Although considered by many to be at one of the high points of his 30-year-career as a stand-up comedian, Louie Anderson wouldn’t mind if journalists scrapped the word “resurgence” for something a bit more poetic.

“This isn’t really a resurgence,” Anderson, 63, told the Current during a phone interview earlier this month. “This is a brand new third act of my life. It’s like the window has opened and people can hear me. They have rediscovered me.”

What they have rediscovered is Anderson doing what he has been doing ever since he made his professional TV debut on The Tonight Show Starring Johnny Carson in 1984—making people laugh. The only difference this time is that he’s doing it while wearing colorful blouses.

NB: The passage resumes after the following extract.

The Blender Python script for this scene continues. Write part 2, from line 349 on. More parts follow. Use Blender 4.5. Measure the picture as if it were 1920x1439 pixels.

In the hit FX comedy series Baskets, Anderson, who is making a tour stop at the Tobin Center for the Performing Arts on Sunday, March 26 at 7pm, plays Christine Baskets, the mother of twin brothers Chip and Dale Baskets (both played by Zach Galifianakis). The role earned Anderson an Emmy for Outstanding Supporting Actor in a Comedy Series last September.

“Early on, I had a lot of press, but the press I am getting now is like Fresh Air [National Public Radio] and some serious writers,” Anderson said. “People have been touched by this character.”

Anderson found his inspiration for Mrs. Baskets from his late mother. He said if she were here today, she would approve, but might have something to say about some of the character’s reactions.

Anderson plays Christine Baskets on the hit FX comedy series Baskets. - FX
  • FX
  • Anderson plays Christine Baskets on the hit FX comedy series Baskets.

“I think she’d really like it, but then she’d try to correct me,” Anderson said. “She’d be like, ‘You know, when you do that one thing, Louie, it’s not the same way I would do it.’ But she would feel special because it’s definitely a homage to her.”

While Anderson has found success on Baskets, which was recently renewed by FX for a third season, he’s the first to admit stand-up comedy is still his “first love” and “the thing [he] would put at the top of [his] résumé.” It’s especially true since Baskets has introduced him to a whole new audience not familiar with his stand-up career or other past projects like his small but hilarious role in the 1988 comedy Coming to America or his 1990s animated show Life with Louie.

“Now, there is a whole new group of people getting to see me,” Anderson said. “That gives me a boost.”

With his stand-up performances, Anderson wants audiences to leave their troubles at the door and enjoy a good, clean show. That means, for the most part, putting politics aside. It just isn’t something that really interests him as a tool for his comedy, although, he said, he does a great impression of President Donald Trump on stage.

“So many [comedians] are doing the political stuff and I’m glad,” he said. “I think there’s an appetite for it, but my appetite is for a taco shell made out of chicken.”